Ongoing Model Performance
Another common estimation trap of computer vision software is inflated ongoing expectations. After seeing an impressive benchmark rate during model training and the PoC stage, some companies may expect the same levels of cutting-edge performance during a scaled deployment.
Yet, data drift is almost inevitable for computer vision projects. Likewise, temporary performance slumps may occur for a variety of issues: system connectivity issues, unaccounted-for lighting conditions, or changes in the detected product design (e.g., switching from blue to yellow labels).
To understand whether your computer vision solution performs within the acceptable range, you should focus on tracking quantitative measures such as:
- Accuracy rates — how well the computer vision model recognizes, classifies, or segments images/videos.
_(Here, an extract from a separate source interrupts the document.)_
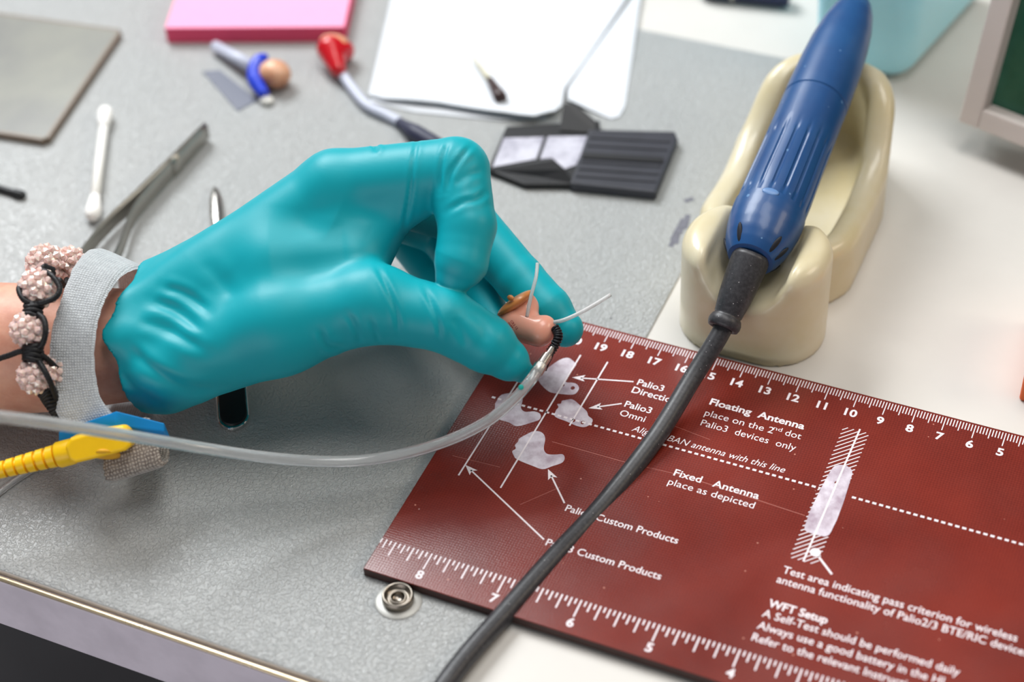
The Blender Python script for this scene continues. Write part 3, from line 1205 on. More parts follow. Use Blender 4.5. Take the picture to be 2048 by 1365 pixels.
AX = unit(P(480, 600, 60.3) - P(120, 696, 60.6))


def palm_f(p, off=0.0):
    d = None
    for a, b, ra, rb in palm:
        q = cone(p, a, b, ra, rb)
        d = q if d is None else smin(d, q, 0.55)
    return d


def hand_f(p):
    pf = palm_f(p)
    d = pf
    for nme, ch in fingers.items():
        q = None
        for (a, ra), (b, rb) in zip(ch[:-1], ch[1:]):
            c = cone(p, a, b, ra, rb)
            q = c if q is None else smin(q, c, 0.12)
        d = np.minimum(d, smin(pf, q, 0.45 if nme != 'thumb' else 0.5))
    return d


def arm_f(p):
    d = None
    rad = [2.5, 2.35, 2.14, 1.84]
    for i in range(3):
        q = cone(p, arm_c[i], arm_c[i + 1], rad[i], rad[i + 1])
        d = q if d is None else np.minimum(d, q)
    return d


CUT_C = P(322, 690, 60.3)
CAMD = R[2]


def cuff_s(p):
    q = p - CUT_C.astype(np.float32)
    s = q @ AX.astype(np.float32)
    dep = q @ CAMD.astype(np.float32)
    up = q @ (-R[1]).astype(np.float32)
    return s - 0.5 * dep - 0.17 * up + 0.09 * np.sin(up * 2.3 + 0.6) + 0.05 * np.sin(up * 4.9)


def glove_f(p):
    d = smin(hand_f(p), cone(p, P(235, 693, 60.4), P(330, 675, 60.3), 2.2, 2.12), 0.4)
    s = cuff_s(p)
    # loose flared cuff with long soft folds
    q = p - CUT_C.astype(np.float32)
    ang = np.arctan2(q @ (-R[1]).astype(np.float32), q @ (-CAMD).astype(np.float32))
    fold = np.exp(-np.clip(s, 0, 9) / 1.9)
    d = d - fold * (0.10 + 0.09 * np.sin(ang * 5.0 + s * 0.9 + 0.4) + 0.06 * np.sin(ang * 9.0 - s * 1.4 + 1.0))
    d = np.maximum(d, -s)
    hollow = np.maximum(arm_f(p) - 0.07, s - 0.9)
    return np.maximum(d, -hollow)


def skin_f(p):
    return np.minimum(arm_f(p), hand_f(p) + 0.28)


allp = np.array([q for a in palm for q in a[:2]] + [c[0] for ch in fingers.values() for c in ch] + [P(200, 690, 60.3)])
lo_, hi_ = allp.min(0) - 2.6, allp.max(0) + 2.6
v, f, nrm = surface(skin_f, np.minimum(lo_, arm_c[0] - 3.0), np.maximum(hi_, arm_c[0] + 3.0), 0.17)
v[:, 2] = np.maximum(v[:, 2], PADZ + 0.01)
person = tag(obj('person', v, f, MT['skin']), 'person with a bare forearm and a turquoise-gloved left hand pinching an ear shell', 'person')

v, f, nrm = surface(glove_f, lo_, hi_, 0.07)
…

- Precision and recall — a percentage of correctly identified and labeled images or videos.
- Speed — how fast the model processes incoming data.
- Scalability — how well the model handles increased data volumes and multiple sources of input.
To capture the above, you should implement an automatic quality control pipeline for benchmarking the model against realistic targets. With automatic model monitoring, you can avoid chasing edge use cases and temporary performance slumps.
At the end of the day, the ROI of computer vision software is not in its technical characteristics only. You should focus on estimating how the new solution helps you optimize costs, mitigate risks, access new market opportunities, or improve customer service levels.
Conclusion
Computer vision solution costs are largely case-based and driven by the selected use case. To obtain an accurate estimate of the initial investment, model different hardware and software configurations. Deployment scenarios and application design patterns enable different model performance characteristics and operating costs.
Once you have the ballpark implementation and operating costs, stack these against the value you can obtain: Reduction in manual labor, improvements in operating speeds, product quality, or customer service upgrades — and you will get your ROI number.